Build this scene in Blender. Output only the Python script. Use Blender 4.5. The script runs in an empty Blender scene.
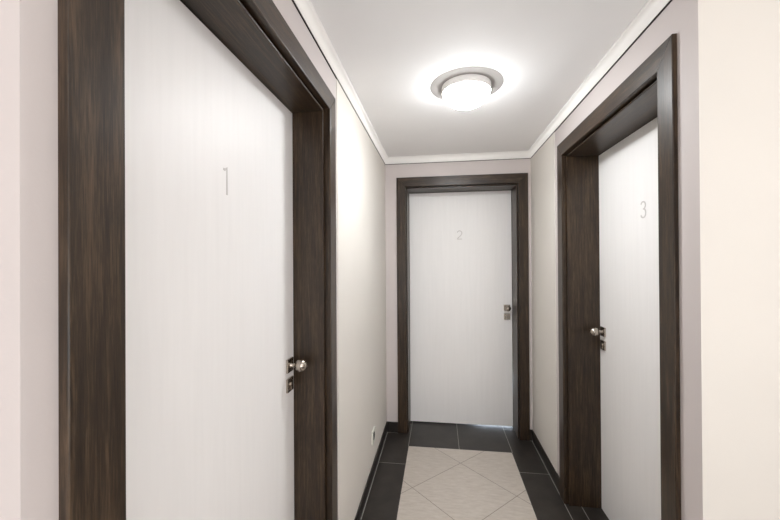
import bpy, bmesh, math
from mathutils import Vector, Matrix

SC = bpy.context.scene
COL = SC.collection

# ------------------------------------------------------------------ camera
cam_data = bpy.data.cameras.new('camera')
cam = bpy.data.objects.new('camera', cam_data)
COL.objects.link(cam)
SC.camera = cam
F_PX = 357.0
cam_data.sensor_width = 36.0
cam_data.lens = F_PX * 36.0 / 780.0
cam_data.clip_start = 0.02
YAW, PITCH, ROLL = math.radians(7.87), math.radians(0.226), math.radians(-0.34)
fw = Vector((-math.sin(YAW) * math.cos(PITCH), math.cos(YAW) * math.cos(PITCH), math.sin(PITCH)))
rt = Vector((math.cos(YAW), math.sin(YAW), 0))
up = rt.cross(fw)
rt2 = rt * math.cos(ROLL) + up * math.sin(ROLL)
up2 = -rt * math.sin(ROLL) + up * math.cos(ROLL)
m = Matrix((rt2, up2, -fw)).transposed().to_4x4()
m.translation = (0, 0, 1.384)
cam.matrix_world = m

# ------------------------------------------------------------------ world, lights, exposure
SC.view_settings.view_transform = 'Standard'
SC.view_settings.look = 'None'
SC.view_settings.gamma = 1.0
SC.view_settings.exposure = 0.17
w = bpy.data.worlds.new('world')
SC.world = w
w.use_nodes = True
w.node_tree.nodes['Background'].inputs[0].default_value = (0.9, 0.93, 1.0, 1)
w.node_tree.nodes['Background'].inputs[1].default_value = 0.05
SC.cycles.max_bounces = 10
SC.cycles.diffuse_bounces = 8
SC.cycles.sample_clamp_indirect = 6.0
SC.cycles.use_denoising = True

LAMP_HOT = 270.0       # glow of the bulb through the opal glass
LAMP_BASE = 34.0        # glow of the rest of the glass
LOBBY_FILL_W = 44.0
LOBBY_FILL_LAMP = 84.0

def area(name, loc, rot, sx, sy, power, colour):
    l = bpy.data.lights.new(name, 'AREA')
    l.shape = 'RECTANGLE'; l.size = sx; l.size_y = sy
    l.energy = power; l.color = colour
    o = bpy.data.objects.new(name, l)
    o.location = loc; o.rotation_euler = rot
    COL.objects.link(o)
    return o
# unseen fill added behind the camera to brighten near walls and ceiling, and daylight in the passage beyond door 2
area('lobby_fill', (0.5, -1.45, 1.15), (math.radians(125), 0, 0), 2.6, 1.3, LOBBY_FILL_W, (0.96, 0.985, 1.0))
area('passage_daylight', (0.62, 3.85, 0.13), (math.radians(-90), 0, 0), 0.5, 0.2, 7.0, (0.75, 0.86, 1.0))

# ------------------------------------------------------------------ measures (metres)
XL, XR, YE = -0.436, 0.707, 2.878          # hall side walls and end wall
CYL, CYR = 0.318, 1.083                    # where the hall opens into the lobby, left and right
ZC, ZTOP = 2.172, 2.225                    # lower edge of cove, ceiling
LX0, LX1, LY0 = -1.9, 2.3, -1.6            # lobby extents
T = 0.24                                   # wall thickness
HC = 2.06                                  # casing top

# ------------------------------------------------------------------ node helpers
def new_mat(name, rough=0.5, spec=0.5, metal=0.0, colour=(0.8, 0.8, 0.8)):
    mt = bpy.data.materials.new(name)
    mt.use_nodes = True
    nt = mt.node_tree
    b = nt.nodes['Principled BSDF']
    b.inputs['Base Color'].default_value = (*colour, 1)
    b.inputs['Roughness'].default_value = rough
    b.inputs['Specular IOR Level'].default_value = spec
    b.inputs['Metallic'].default_value = metal
    return mt, nt, b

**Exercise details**
Set down all the data again exactly as above, pictures excluded.

**Reply**
Build this scene in Blender. Output only the Python script. Use Blender 4.5. The script runs in an empty Blender scene.
import bpy, bmesh, math
from mathutils import Vector, Matrix

SC = bpy.context.scene
COL = SC.collection

# ------------------------------------------------------------------ camera
cam_data = bpy.data.cameras.new('camera')
cam = bpy.data.objects.new('camera', cam_data)
COL.objects.link(cam)
SC.camera = cam
F_PX = 357.0
cam_data.sensor_width = 36.0
cam_data.lens = F_PX * 36.0 / 780.0
cam_data.clip_start = 0.02
YAW, PITCH, ROLL = math.radians(7.87), math.radians(0.226), math.radians(-0.34)
fw = Vector((-math.sin(YAW) * math.cos(PITCH), math.cos(YAW) * math.cos(PITCH), math.sin(PITCH)))
rt = Vector((math.cos(YAW), math.sin(YAW), 0))
up = rt.cross(fw)
rt2 = rt * math.cos(ROLL) + up * math.sin(ROLL)
up2 = -rt * math.sin(ROLL) + up * math.cos(ROLL)
m = Matrix((rt2, up2, -fw)).transposed().to_4x4()
m.translation = (0, 0, 1.384)
cam.matrix_world = m

# ------------------------------------------------------------------ world, lights, exposure
SC.view_settings.view_transform = 'Standard'
SC.view_settings.look = 'None'
SC.view_settings.gamma = 1.0
SC.view_settings.exposure = 0.17
w = bpy.data.worlds.new('world')
SC.world = w
w.use_nodes = True
w.node_tree.nodes['Background'].inputs[0].default_value = (0.9, 0.93, 1.0, 1)
w.node_tree.nodes['Background'].inputs[1].default_value = 0.05
SC.cycles.max_bounces = 10
SC.cycles.diffuse_bounces = 8
SC.cycles.sample_clamp_indirect = 6.0
SC.cycles.use_denoising = True

LAMP_HOT = 270.0       # glow of the bulb through the opal glass
LAMP_BASE = 34.0        # glow of the rest of the glass
LOBBY_FILL_W = 44.0
LOBBY_FILL_LAMP = 84.0

def area(name, loc, rot, sx, sy, power, colour):
    l = bpy.data.lights.new(name, 'AREA')
    l.shape = 'RECTANGLE'; l.size = sx; l.size_y = sy
    l.energy = power; l.color = colour
    o = bpy.data.objects.new(name, l)
    o.location = loc; o.rotation_euler = rot
    COL.objects.link(o)
    return o
# unseen fill added behind the camera to brighten near walls and ceiling, and daylight in the passage beyond door 2
area('lobby_fill', (0.5, -1.45, 1.15), (math.radians(125), 0, 0), 2.6, 1.3, LOBBY_FILL_W, (0.96, 0.985, 1.0))
area('passage_daylight', (0.62, 3.85, 0.13), (math.radians(-90), 0, 0), 0.5, 0.2, 7.0, (0.75, 0.86, 1.0))

# ------------------------------------------------------------------ measures (metres)
XL, XR, YE = -0.436, 0.707, 2.878          # hall side walls and end wall
CYL, CYR = 0.318, 1.083                    # where the hall opens into the lobby, left and right
ZC, ZTOP = 2.172, 2.225                    # lower edge of cove, ceiling
LX0, LX1, LY0 = -1.9, 2.3, -1.6            # lobby extents
T = 0.24                                   # wall thickness
HC = 2.06                                  # casing top

# ------------------------------------------------------------------ node helpers
def new_mat(name, rough=0.5, spec=0.5, metal=0.0, colour=(0.8, 0.8, 0.8)):
    mt = bpy.data.materials.new(name)
    mt.use_nodes = True
    nt = mt.node_tree
    b = nt.nodes['Principled BSDF']
    b.inputs['Base Color'].default_value = (*colour, 1)
    b.inputs['Roughness'].default_value = rough
    b.inputs['Specular IOR Level'].default_value = spec
    b.inputs['Metallic'].default_value = metal
    return mt, nt, b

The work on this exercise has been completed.